City staff told East Vancouver brewery to remove its nine-year-old mural
Storm Brewing spent about $2,500 to have local artists paint its mural in 2014

Vancouver city councillors are voicing support for a mural on the side of East Vancouver's Storm Brewing, which city staff told brewery owner James Walton to remove because it depicts alcohol. 

Walton told BIV this afternoon that city staff first contacted him about six weeks ago, with a complaint about his mural.

"We've been going back and forth," he said. "They were like, 'You have to do it right away.' And then we're like, 'OK, well, we want to get it approved.' And then they're like, 'Oh, we can't approve that.'"

The beef with the mural is that it promotes drinking and shows kegs of beer with beer flowing out, and some rats seemingly consuming the beer and getting drunk. 

The mural also contains the large word, "Storm," and could be seen as an advertisement for the brewery, but Walton said that the brewery's branding comprises less than 10 per cent of the mural and therefore would conform to city signage bylaws. 

Councillors, such as Sarah Kirby-Yung, Peter Meiszner and Lisa Dominato, voiced support for the mural and relayed messages to Storm Brewing that they are looking into the matter. 

Kirby-Yung posted a Twitter poll, asking people to vote on whether Vancouver should change its mural and signage rules to allow local businesses such as Storm Brewing to have murals on their own buildings that include their business name and an artistic depiction of what they offer.

By early afternoon today (July 20), more than 90 per cent of respondents said that they supported business owners' abilities to do this.

"It's a fun mural by local artists and it doesn't make any sense to take away that expression, creativity and that experience," she told BIV this afternoon in an interview.

"Something I'm looking into is amending bylaws, and potentially bringing a motion to allow local businesses in our city to have murals that showcase the experiences that they're offering on their own premises."

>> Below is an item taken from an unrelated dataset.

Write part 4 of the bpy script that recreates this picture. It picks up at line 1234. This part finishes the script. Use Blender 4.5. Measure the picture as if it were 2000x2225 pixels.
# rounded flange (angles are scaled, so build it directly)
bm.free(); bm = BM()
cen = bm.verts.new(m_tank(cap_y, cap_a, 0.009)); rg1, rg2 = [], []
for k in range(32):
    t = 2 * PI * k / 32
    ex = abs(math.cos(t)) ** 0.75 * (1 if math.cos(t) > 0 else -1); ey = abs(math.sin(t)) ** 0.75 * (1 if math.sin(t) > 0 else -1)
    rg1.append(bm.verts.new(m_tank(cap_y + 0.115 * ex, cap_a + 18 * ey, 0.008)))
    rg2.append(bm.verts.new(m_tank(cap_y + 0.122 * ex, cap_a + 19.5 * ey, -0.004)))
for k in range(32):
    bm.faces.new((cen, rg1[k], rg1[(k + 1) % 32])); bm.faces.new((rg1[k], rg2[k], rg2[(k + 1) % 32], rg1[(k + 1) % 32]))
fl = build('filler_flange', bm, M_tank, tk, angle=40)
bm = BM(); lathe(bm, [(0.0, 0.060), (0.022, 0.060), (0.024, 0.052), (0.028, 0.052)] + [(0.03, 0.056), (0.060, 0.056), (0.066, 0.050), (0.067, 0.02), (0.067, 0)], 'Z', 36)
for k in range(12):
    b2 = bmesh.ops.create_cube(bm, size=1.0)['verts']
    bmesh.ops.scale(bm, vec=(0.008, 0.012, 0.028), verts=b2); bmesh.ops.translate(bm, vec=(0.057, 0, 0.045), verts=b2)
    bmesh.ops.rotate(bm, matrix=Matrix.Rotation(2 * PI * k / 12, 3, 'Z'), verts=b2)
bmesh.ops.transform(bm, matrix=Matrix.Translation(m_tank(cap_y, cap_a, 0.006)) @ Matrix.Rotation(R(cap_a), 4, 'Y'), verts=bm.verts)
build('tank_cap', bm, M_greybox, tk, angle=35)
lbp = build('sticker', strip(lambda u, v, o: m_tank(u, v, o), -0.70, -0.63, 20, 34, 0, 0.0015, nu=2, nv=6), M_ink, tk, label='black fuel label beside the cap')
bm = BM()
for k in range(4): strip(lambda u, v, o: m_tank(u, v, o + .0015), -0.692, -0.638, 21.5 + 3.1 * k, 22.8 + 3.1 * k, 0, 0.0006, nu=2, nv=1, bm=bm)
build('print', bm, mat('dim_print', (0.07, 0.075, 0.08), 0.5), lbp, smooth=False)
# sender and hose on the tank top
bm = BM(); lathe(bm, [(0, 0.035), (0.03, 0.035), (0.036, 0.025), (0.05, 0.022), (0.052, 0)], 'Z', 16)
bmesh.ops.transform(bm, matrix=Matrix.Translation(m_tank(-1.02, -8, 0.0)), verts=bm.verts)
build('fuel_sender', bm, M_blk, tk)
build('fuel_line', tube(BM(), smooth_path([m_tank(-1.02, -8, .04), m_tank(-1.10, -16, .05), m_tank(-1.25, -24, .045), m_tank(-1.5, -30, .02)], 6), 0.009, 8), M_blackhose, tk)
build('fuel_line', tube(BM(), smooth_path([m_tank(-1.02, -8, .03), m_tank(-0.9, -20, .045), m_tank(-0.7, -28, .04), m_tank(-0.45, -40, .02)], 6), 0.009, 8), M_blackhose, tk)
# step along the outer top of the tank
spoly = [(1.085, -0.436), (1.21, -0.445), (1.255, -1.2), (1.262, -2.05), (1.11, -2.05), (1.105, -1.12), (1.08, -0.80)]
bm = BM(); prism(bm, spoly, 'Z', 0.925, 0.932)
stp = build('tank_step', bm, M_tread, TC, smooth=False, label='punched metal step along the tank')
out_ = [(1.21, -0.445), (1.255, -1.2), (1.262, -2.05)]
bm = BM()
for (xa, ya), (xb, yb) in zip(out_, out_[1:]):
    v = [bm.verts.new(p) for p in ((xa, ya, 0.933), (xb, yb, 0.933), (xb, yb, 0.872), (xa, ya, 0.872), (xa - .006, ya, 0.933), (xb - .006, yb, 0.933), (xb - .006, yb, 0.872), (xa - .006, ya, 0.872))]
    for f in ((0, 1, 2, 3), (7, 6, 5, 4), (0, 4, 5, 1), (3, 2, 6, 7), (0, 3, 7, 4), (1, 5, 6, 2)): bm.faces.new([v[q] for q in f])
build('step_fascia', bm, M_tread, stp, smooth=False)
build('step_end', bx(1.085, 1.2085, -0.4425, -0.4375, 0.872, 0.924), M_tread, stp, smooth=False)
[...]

She said that she has contacted Vancouver city staff and she believes that the director of planning has discretion about whether to allow Storm's mural. 

Walton said that he paid local artists about $2,500 to paint the mural in 2014, even though his company's social media posts said the mural is 10 years old.  

Murals give cities vitality, say councillors, heritage advocates

Murals, Kirby-Yung said, give cities character. 

"We're about to start the Vancouver Mural Festival," she said. "They're going to have their opening in another 10 days. People love public art. It makes the city vibrant and fun and interesting. They are a creative expression of who we are in terms of people, and cultural diversity. It humanizes the public realm and the city."

Heritage advocate and former president of Heritage Vancouver, Don Luxton, agreed. 

He noted that when some buildings have been demolished, there are murals or painted advertising on the sides of remaining buildings that become visible and are cherished.

He added that the city historically has taken pains to save heritage signs, such as the Kaplan sign at the corner of Granville Street and West Broadway, because of heritage value. The city cared enough about saving the BowMac sign on West Broadway that it in 1997 designated that sign as a landmark worthy of heritage conservation. 

"There are all the neon signs on Granville Street, like the Vogue and the Orpheum," he said. "These are all parts of our urban landscape. There's a history of sign preservation. There's a history of murals."

He said that he did not think that having kegs of beer in a mural would have detrimental social effects.

"It's kind of far fetched to see it as really being socially destructive," he said. "I would call that bureaucratic overkill."